Larry Echo Hawk, assistant secretary of Indian Affairs, added more context.

The Lower Elwha Klallam tribe signed a treaty in 1855, he said, in which the U.S. government said the tribe’s way of life would be respected.

“Although the U.S. Constitution says treaties are the law of the land, the Lower Elwha saw only injustice,” said Echo Hawk, who is the former attorney general of Idaho.

“Today is a day of healing,” he said.

U.S. Sen. Maria Cantwell, a Democrat from Mountlake Terrace, hailed the Elwha project as a catalyst for salmon recovery as well as economic recovery.

“We are here for a better future,” she said.

Cantwell’s colleague, Democratic U.S. Sen. Patty Murray of Bothell, noted that the Lower Elwha tribe and other residents of Port Angeles and the Pacific Northwest worked together toward this common goal.

The dams’ removal “will be remembered for the community partnership . . . and the power of a community coming together,” Murray said.

Rep. Norm Dicks, a Democrat from Belfair first elected to Congress in 1976 who’s long served on the House Appropriations Committee, has also labored for this day.

“This, by far, has been the longest struggle,” Dicks said of the dam demolition.

Toward the end of Saturday’s speeches came three key dignitaries, plus a fourth who was not on the schedule.

First in the final three was Frances Charles, chairwoman of the Lower Elwha tribe.

“I want to ask our tribal community members, our veterans and our youth to stand up,” she began. “This event . . . is something our children will never forget.”

Then Frances Charles brought everyone else to their feet with: “Billy Frank, would you please come to the podium?”

Frank, a nimble 80, is a crucial figure in Pacific Northwest history.

From the 1960s forward, he led the fight for Native American fishing rights and for river restoration.

The recipient of international humanitarian awards, he also has served as chairman of the Northwest Indian Fisheries Comm­ission for much of the past three decades.

Freeing the Elwha “is what it’s all about,” Frank told the crowd.

“When you say the Elwha people are strong, you’re damn right they’re strong.”
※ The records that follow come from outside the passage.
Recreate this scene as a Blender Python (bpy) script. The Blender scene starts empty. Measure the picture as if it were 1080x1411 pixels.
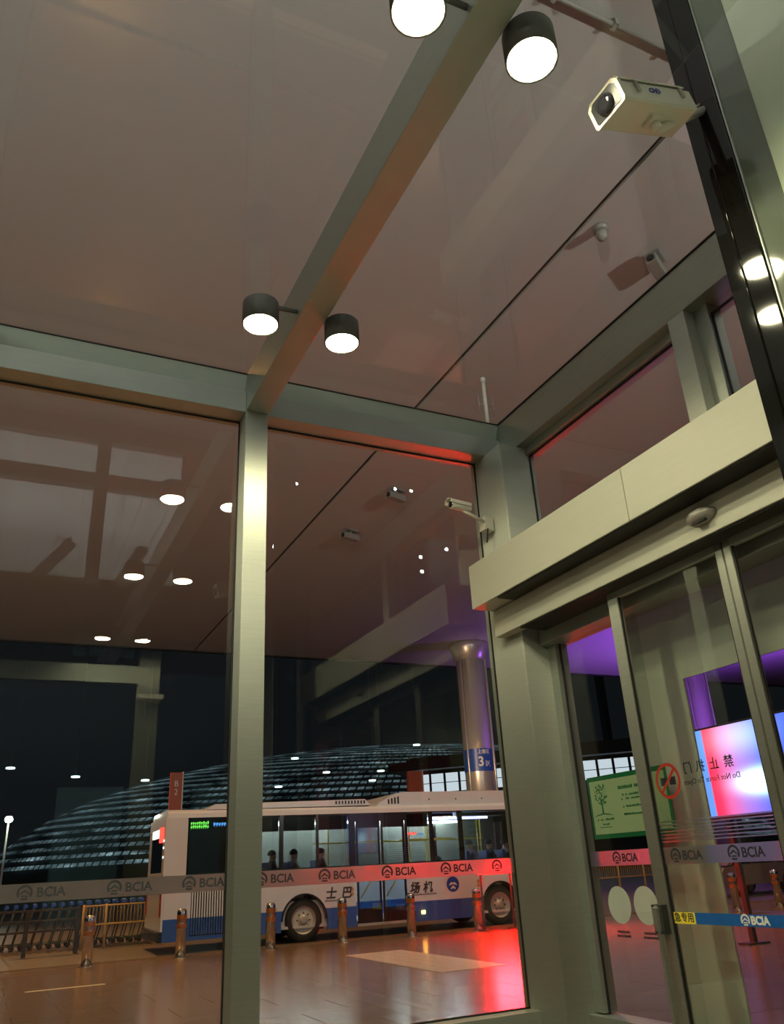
import bpy, bmesh, math, random
from mathutils import Vector, Matrix
random.seed(7)
sc = bpy.context.scene
COL = sc.collection
PI = math.pi

# ------------------------------------------------------------------ camera
YAW, PITCH, ROLL, FPX = 0.46032695, 0.4151775, -0.05507744, 1109.362
fwd = Vector((math.sin(YAW)*math.cos(PITCH), math.cos(YAW)*math.cos(PITCH), math.sin(PITCH)))
r0 = Vector((math.cos(YAW), -math.sin(YAW), 0)); u0 = r0.cross(fwd)
rt = r0*math.cos(ROLL) + u0*math.sin(ROLL); up = -r0*math.sin(ROLL) + u0*math.cos(ROLL)
cam_d = bpy.data.cameras.new('camera'); cam = bpy.data.objects.new('camera', cam_d); COL.objects.link(cam)
m = Matrix((rt, up, -fwd)).transposed().to_4x4(); m.translation = (0, 0, 1.5); cam.matrix_world = m
cam_d.sensor_fit = 'VERTICAL'; cam_d.sensor_height = 36; cam_d.sensor_width = 36
cam_d.lens = FPX/1411*36; cam_d.clip_start = 0.05; cam_d.clip_end = 900
sc.camera = cam

# ------------------------------------------------------------------ world, exposure
w = bpy.data.worlds.new('night_sky'); sc.world = w; w.use_nodes = True
bg = w.node_tree.nodes['Background']; bg.inputs[0].default_value = (0.5, 0.62, 0.72, 1); bg.inputs[1].default_value = 0.010
vs = sc.view_settings
vs.view_transform = 'Standard'; vs.look = 'None'; vs.gamma = 1; vs.use_curve_mapping = False; vs.exposure = 0.0

# ------------------------------------------------------------------ large lights
def aim(o, d): o.rotation_euler = Vector(d).to_track_quat('-Z', 'Y').to_euler()
def spot(name, loc, d, power, color, angle=120, blend=0.8, size=0.3):
    l = bpy.data.lights.new(name, 'SPOT'); l.energy = power; l.color = color; l.spot_size = math.radians(angle)
    l.spot_blend = blend; l.shadow_soft_size = size
    o = bpy.data.objects.new(name, l); COL.objects.link(o); o.location = loc; aim(o, d); return o
def area(name, loc, d, power, color, sx, sy):
    l = bpy.data.lights.new(name, 'AREA'); l.shape = 'RECTANGLE'; l.size = sx; l.size_y = sy; l.energy = power; l.color = color
    o = bpy.data.objects.new(name, l); COL.objects.link(o); o.location = loc; aim(o, d); return o
SODIUM = (1.0, 0.46, 0.13)
for x, y, p in ((0, 15.5, 1000), (10, 16, 850), (20, 14, 600), (2, 29, 2300), (18, 28, 1000), (-12, 24, 1500)):
    spot('outdoor_flood', (x, y, 11.6), (0, 0, -1), p*2.6, (1.0, 0.62, 0.34) if x == 10 else SODIUM, 125, 0.9, 0.35)
spot('outdoor_flood', (12.5, 27.5, 7.0), (0.75, 0.62, -0.02), 3200, (1.0, 0.62, 0.36), 60, 0.8, 0.2)  # added spot with no fixture, brightening the far column
for x in (-14, -3, 13):                                  # added fill lights without fixtures, brightening the canopy soffit
    spot('canopy_fill', (x, -3.6, 6.6), (0.05, 0.9, 0.62), 3300, (1.0, 0.95, 0.82), 130, 0.9, 0.15)
spot('purple_uplight', (35, 28, 2.5), (-0.08, 0.05, 1), 11000, (0.42, 0.10, 1.0), 130, 0.9, 0.2)
area('hall_light', (-2, -13, 5.5), (0, 0, 1), 2600, (0.95, 0.97, 1.0), 20, 8)

# ------------------------------------------------------------------ materials
M = {}
def new_mat(name):
    mt = bpy.data.materials.new(name); mt.use_nodes = True; nt = mt.node_tree; nt.nodes.clear()
    out = nt.nodes.new('ShaderNodeOutputMaterial'); M[name] = mt; return mt, nt, out
def pbr(name, col, rough=0.5, metal=0.0, noise=0.0, nscale=(8, 8, 8), bump=0.0, spec=0.5, aniso=None, coat=0.0):
    mt, nt, out = new_mat(name); b = nt.nodes.new('ShaderNodeBsdfPrincipled'); nt.links.new(b.outputs[0], out.inputs[0])
    b.inputs['Base Color'].default_value = (*col, 1); b.inputs['Roughness'].default_value = rough
    b.inputs['Metallic'].default_value = metal; b.inputs['Specular IOR Level'].default_value = spec
    b.inputs['Coat Weight'].default_value = coat; b.inputs['Coat Roughness'].default_value = 0.04
    if aniso:
        b.inputs['Anisotropic'].default_value = aniso[0]; b.inputs['Anisotropic Rotation'].default_value = aniso[1]
        tg = nt.nodes.new('ShaderNodeTangent'); tg.direction_type = 'RADIAL'; tg.axis = 'Z'; nt.links.new(tg.outputs[0], b.inputs['Tangent'])
    if noise or bump:
        tc = nt.nodes.new('ShaderNodeTexCoord'); mp = nt.nodes.new('ShaderNodeMapping'); mp.inputs['Scale'].default_value = nscale
        n = nt.nodes.new('ShaderNodeTexNoise'); n.inputs['Scale'].default_value = 1.0; n.inputs['Detail'].default_value = 4
        nt.links.new(tc.outputs['Object'], mp.inputs[0]); nt.links.new(mp.outputs[0], n.inputs['Vector'])
        if noise:
            mx = nt.nodes.new('ShaderNodeMix'); mx.data_type = 'RGBA'
            mx.inputs[6].default_value = (*[c*(1-noise) for c in col], 1); mx.inputs[7].default_value = (*[min(1, c*(1+noise)) for c in col], 1)
            nt.links.new(n.outputs[0], mx.inputs[0]); nt.links.new(mx.outputs[2], b.inputs['Base Color'])
        if bump:
            bp = nt.nodes.new('ShaderNodeBump'); bp.inputs['Strength'].default_value = bump; bp.inputs['Distance'].default_value = 0.01
            nt.links.new(n.outputs[0], bp.inputs['Height']); nt.links.new(bp.outputs[0], b.inputs['Normal'])
    return mt
def emit(name, col, s):
    mt, nt, out = new_mat(name); e = nt.nodes.new('ShaderNodeEmission'); e.inputs[0].default_value = (*col, 1); e.inputs[1].default_value = s
    nt.links.new(e.outputs[0], out.inputs[0]); return mt
def glass(name, tint=(1, 1, 1), f0=0.04, rough=0.0):
    mt, nt, out = new_mat(name)
    lw = nt.nodes.new('ShaderNodeLayerWeight'); lw.inputs[0].default_value = 0.5
    pw = nt.nodes.new('ShaderNodeMath'); pw.operation = 'POWER'; pw.inputs[1].default_value = 5
    ml = nt.nodes.new('ShaderNodeMath'); ml.operation = 'MULTIPLY_ADD'; ml.inputs[1].default_value = 1-f0; ml.inputs[2].default_value = f0
    t = nt.nodes.new('ShaderNodeBsdfTransparent'); t.inputs[0].default_value = (*tint, 1)
    g = nt.nodes.new('ShaderNodeBsdfGlossy'); g.inputs['Roughness'].default_value = rough; g.inputs[0].default_value = (1, 1, 1, 1)
    mx = nt.nodes.new('ShaderNodeMixShader')
    L = nt.links.new
    L(lw.outputs['Facing'], pw.inputs[0]); L(pw.outputs[0], ml.inputs[0]); L(ml.outputs[0], mx.inputs[0]); L(t.outputs[0], mx.inputs[1]); L(g.outputs[0], mx.inputs[2]); L(mx.outputs[0], out.inputs[0])
    return mt
def scatter_film(name, col, clear, fwd, rough):
    mt, nt, out = new_mat(name); L = nt.links.new
    d = nt.nodes.new('ShaderNodeBsdfDiffuse'); d.inputs[0].default_value = (*col, 1)
    t = nt.nodes.new('ShaderNodeBsdfRefraction'); t.inputs['Color'].default_value = (0.9, 0.88, 0.86, 1); t.inputs['Roughness'].default_value = rough; t.inputs['IOR'].default_value = 1.35
    a = nt.nodes.new('ShaderNodeMixShader'); a.inputs[0].default_value = fwd; L(d.outputs[0], a.inputs[1]); L(t.outputs[0], a.inputs[2])
    tr = nt.nodes.new('ShaderNodeBsdfTransparent'); b = nt.nodes.new('ShaderNodeMixShader'); b.inputs[0].default_value = clear
    L(a.outputs[0], b.inputs[1]); L(tr.outputs[0], b.inputs[2]); L(b.outputs[0], out.inputs[0]); return mt
def film(name, col, clear, transl=0.5):
    mt, nt, out = new_mat(name); L = nt.links.new
    d = nt.nodes.new('ShaderNodeBsdfDiffuse'); d.inputs[0].default_value = (*col, 1)
    t = nt.nodes.new('ShaderNodeBsdfTranslucent'); t.inputs[0].default_value = (*col, 1)
    a = nt.nodes.new('ShaderNodeMixShader'); a.inputs[0].default_value = transl; L(d.outputs[0], a.inputs[1]); L(t.outputs[0], a.inputs[2])
    tr = nt.nodes.new('ShaderNodeBsdfTransparent'); b = nt.nodes.new('ShaderNodeMixShader'); b.inputs[0].default_value = clear
    L(a.outputs[0], b.inputs[1]); L(tr.outputs[0], b.inputs[2]); L(b.outputs[0], out.inputs[0]); return mt

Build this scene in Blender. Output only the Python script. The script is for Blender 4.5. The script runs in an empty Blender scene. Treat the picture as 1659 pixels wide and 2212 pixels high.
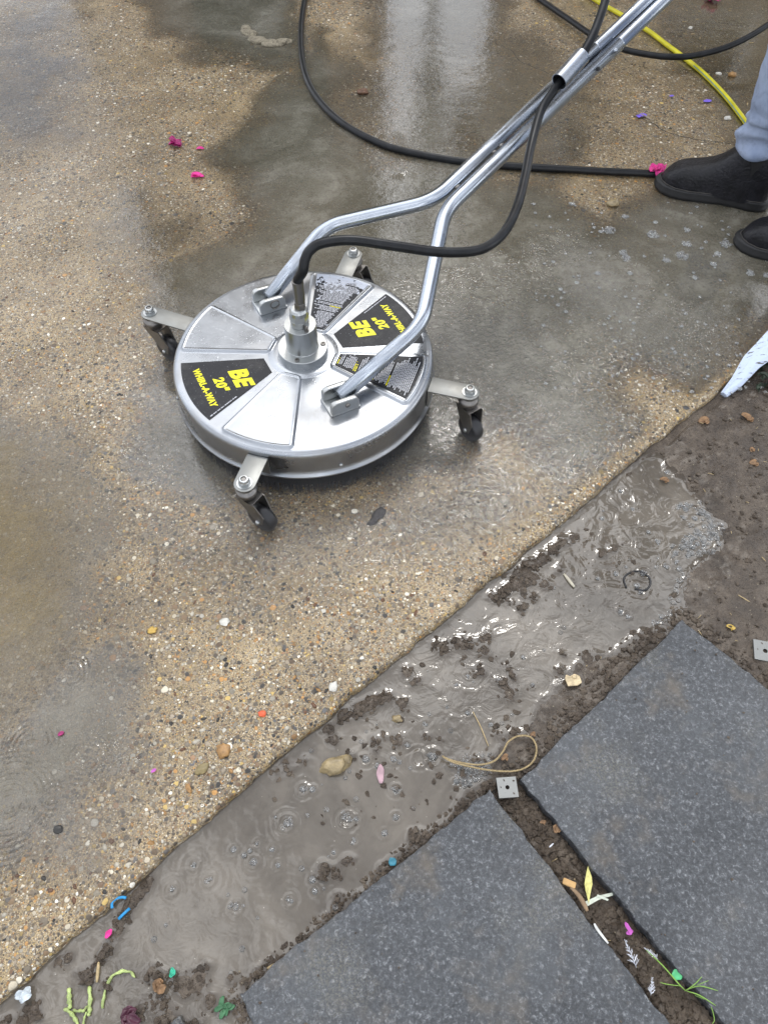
import bpy, bmesh, math, random
import numpy as np
from mathutils import Vector, Matrix, noise as mnoise
R = math.radians
random.seed(7); rng = np.random.default_rng(7)
scene = bpy.context.scene
col = scene.collection

# ------------------------------------------------------------------ camera
FPX, CX, CY, PITCH, CH = 1617.5, 829.5, 1106.0, R(55.82), 1.214
cam = bpy.data.cameras.new("camera"); camo = bpy.data.objects.new("camera", cam); col.objects.link(camo)
camo.location = (0, 0, CH); camo.rotation_euler = (math.pi/2-PITCH, 0, 0)
cam.sensor_fit = 'VERTICAL'; cam.sensor_height = 24; cam.lens = FPX/2212*24; cam.clip_start = .02; cam.clip_end = 500
scene.camera = camo
FW = Vector((0, math.cos(PITCH), -math.sin(PITCH))); UP = Vector((0, math.sin(PITCH), math.cos(PITCH)))
def G(x, y, z=0.0):
    "point at height z seen at photo position (x, y) of a 1659 x 2212 picture"
    d = FW + Vector((1, 0, 0))*((x-CX)/FPX) - UP*((y-CY)/FPX)
    return Vector((0, 0, CH)) + d*((z-CH)/d.z)

# ------------------------------------------------------------------ sky, sun, exposure
SUN_EL, SUN_AZ = R(50.5), R(6)          # azimuth from +Y towards +X
w = bpy.data.worlds.new("World"); scene.world = w; w.use_nodes = True
wn, wl = w.node_tree.nodes, w.node_tree.links
bg = wn["Background"]; bg.inputs[1].default_value = .1
sky = wn.new('ShaderNodeTexSky'); sky.sky_type = 'NISHITA'; sky.sun_disc = False
sky.sun_elevation = SUN_EL; sky.sun_rotation = SUN_AZ; sky.dust_density = 2.0
tc = wn.new('ShaderNodeTexCoord'); mp = wn.new('ShaderNodeMapping'); mp.inputs['Scale'].default_value = (1, 1, 2.2)
nz = wn.new('ShaderNodeTexNoise'); nz.inputs['Scale'].default_value = 2.1; nz.inputs['Detail'].default_value = 6; nz.inputs['Roughness'].default_value = .55
cr = wn.new('ShaderNodeValToRGB'); cr.color_ramp.elements[0].position = .36; cr.color_ramp.elements[1].position = .56
cr.color_ramp.elements[0].color = (.22, .22, .22, 1)
cc = wn.new('ShaderNodeMixRGB'); cc.inputs[2].default_value = (9.0, 9.4, 10.2, 1)
wl.new(tc.outputs['Generated'], mp.inputs[0]); wl.new(mp.outputs[0], nz.inputs['Vector']); wl.new(nz.outputs['Fac'], cr.inputs[0])
wl.new(cr.outputs[0], cc.inputs[0]); wl.new(sky.outputs[0], cc.inputs[1]); 
sd = Vector((math.sin(SUN_AZ)*math.cos(SUN_EL), math.cos(SUN_AZ)*math.cos(SUN_EL), math.sin(SUN_EL)))
def wm(op, a, b):
    m_ = wn.new('ShaderNodeMath'); m_.operation = op
    for i_, v_ in ((0, a), (1, b)):
        if isinstance(v_, (int, float)): m_.inputs[i_].default_value = v_
        else: wl.new(v_, m_.inputs[i_])
    return m_.outputs[0]
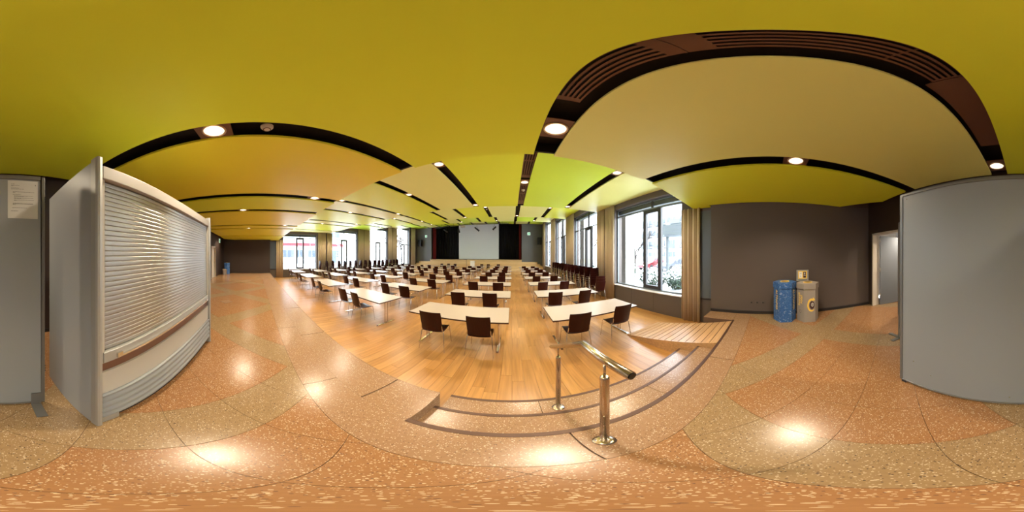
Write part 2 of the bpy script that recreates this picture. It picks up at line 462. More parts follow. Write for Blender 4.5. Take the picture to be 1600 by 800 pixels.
for d, p, ar, tan in tiles[:290]:
    cx, cy = sum(q[0] for q in p) / len(p), sum(q[1] for q in p) / len(p)
    q = [(x - cx, y - cy) for x, y in p]
    if len(p) == 4 and ar > 0.18:
        if tan not in full:
            full[tan] = MB().prism(q, -.008, 0).build('tile', M_tan_t if tan else M_orange_t, foyer, loc=(cx, cy, 0)).data
        else: link('tile', full[tan], foyer, (cx, cy, 0))
    else:
        MB().prism(q, -.008, 0).build('tile', M_tan_t if tan else M_orange_t, foyer, loc=(cx, cy, 0))
mb = MB()
for d, p, ar, tan in tiles[290:]: mb.prism(p, -.008, 0, mi=1 if tan else 0)
t = mb.build('tile_field', [M_orange_t, M_tan_t], foyer, fix=False); t['kind'] = 'stuff'
# border slabs
x = 0.27 - 1.66 * 9
while x < AR:
    a, b = max(x, WL + .02), min(x + 1.655, AR)
    if b > a + .05: MB().box(a + .002, b - .002, .413, .7495, -.008, 0).build('slab', M_pink_t, foyer)
    a2, b2 = max(x + .4, WL + .02), min(x + 2.05, SX0)
    if b2 > a2 + .05: MB().box(a2 + .002, b2 - .002, .7505, 1.178, -.008, 0).build('slab', M_pink_t, foyer)
    x += 1.66
MB().box(3.452, WR - .01, .752, 1.438, -.008, 0).build('slab', M_pink_t, foyer)
# nosing along the edge of the flight
MB().box(SX0, 3.45, .722, .762, -.02, .004).build('nosing', M_nosing, foyer)
MB().box(WL, SX0 - .002, 1.176, 1.19, -.03, .002).build('edge_trim', M_pink_t, foyer)
MB().box(SX0 - .003, SX0 + .001, .76, 1.18, -.46, -.001).build('cheek_panel', M_pink_t, foyer)
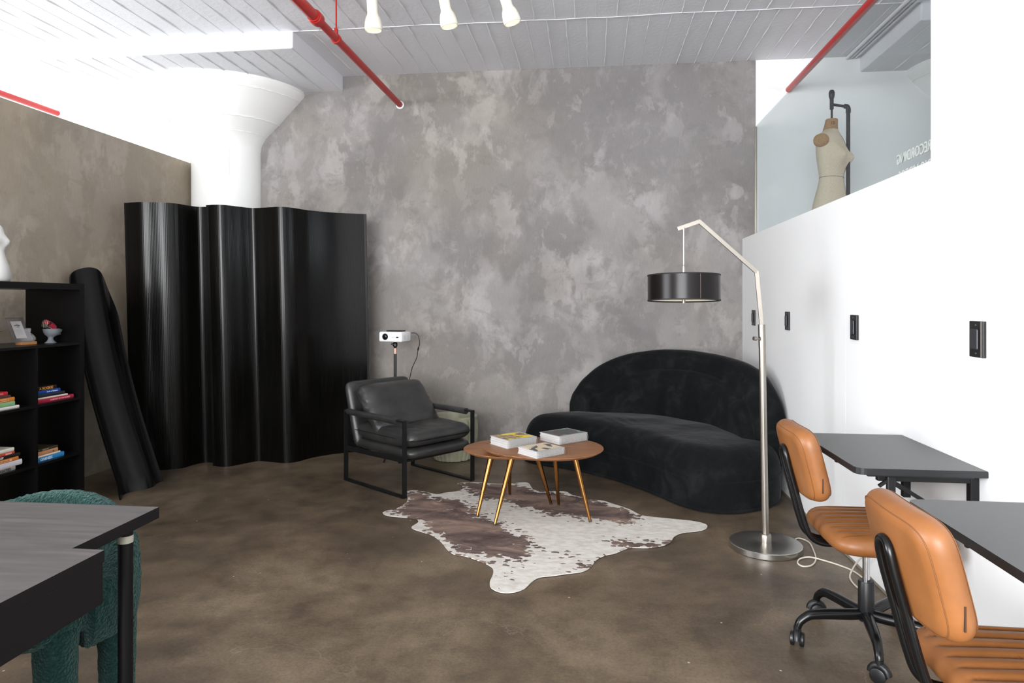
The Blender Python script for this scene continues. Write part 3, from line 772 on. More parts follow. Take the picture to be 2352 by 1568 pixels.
# ------------------------------------------------------------------ armchair
AC = thing('armchair', 'charcoal leather lounge chair with a flat black metal frame', 'armchair', (-1.374, 5.084, 0), math.radians(-126.9))
hw, hd = 0.322, 0.362
for s in (-1, 1):
    x = s*hw; bm = bmesh.new()
    w_, h_ = 0.036, 0.012
    for p, q in (((x, -hd, 0.006), (x, hd, 0.006)), ((x, -hd, .530), (x, hd, .530))): obx(bm, p, q, w_ if p[2] < .1 else w_, h_, ext=.0)
    for y in (-hd, hd): obx(bm, (x, y, 0.0), (x, y, .536), w_*.9, h_, Vector((0, 1, 0)))
    obx(bm, (x, -hd, .245), (x, hd, .262), .012, .034)
    obj('side_frame', bm, m_blackmetal, AC)
    bm = bmesh.new(); P = catmull([(x, -hd+.03, .533), (x, -.1, .531), (x, .1, .530), (x, hd-.07, .528)], 6)
    tube(bm, P, .026, 16); 
    for v in bm.verts: v.co.z = .531+(v.co.z-.531)*(.62 if v.co.z > .531 else 1.15)
    obj('arm_sleeve', bm, m_leather, AC, smooth=50)
for y in (-.30, .30): obj('cross_bar', B(-hw, hw, y-.012, y+.012, .232, .246), m_blackmetal, AC)
def wrinkle(a):
    def f(x, y): return a*mnoise.noise(Vector((x*9, y*9, 3.1))) + a*.6*mnoise.noise(Vector((x*22, y*16, 1.7)))
    return f
bm = bmesh.new(); pad(bm, .60, .70, .075, 9, 3, fn=wrinkle(.004), r=.045); bmesh.ops.translate(bm, vec=(0, .045, .293), verts=bm.verts); obj('seat_base', bm, m_leather, AC, smooth=True)
bm = bmesh.new(); pad(bm, .60, .70, .118, 10, 3.2, fn=wrinkle(.008), puff=.010, r=.040)
for v in bm.verts:
    v.co.z -= .02*max(0, (v.co.y)/.35)**2 * (-1 if v.co.z < 0 else .2)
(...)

That was unusually “good behavior” for Frank, said the next speaker, Gregoire.

His speech, shorter than she’s ever heard, made this “a historic moment.”

After a wave of laughter in the crowd, Gregoire went on to say that the restored river, with its fishing, whitewater and surrounding splendor, may well be “a great boost to the economy of our whole state.

“I can only imagine the tourism.”

U.S. Secretary of the Interior Ken Salazar, the last federal official to speak, heaped a different kind of praise on this part of the country.

“If only the rest of the world could be like Washington,” Salazar said, noting that the state has two female U.S. senators and a female governor.

“We could solve all of the issues, including war and peace.”

As the audience applauded, Salazar asked Gregoire, Cantwell, Murray and Frances Charles to stand.

At 1:10 p.m. Saturday, Olympic National Park Superintendent Karen Gustin invited the crowd to take part in something else not on the event program.

From an overlook above the Elwha Dam, she urged them to shout one last cheer as an excavator, its bucket spray-painted gold, broke up a piece of concrete just upstream of the dam and carried some pieces to the bank where dignitaries were waiting.

With the Elwha Valley stretching out behind them, the group belted out: “Let dam removal begin!”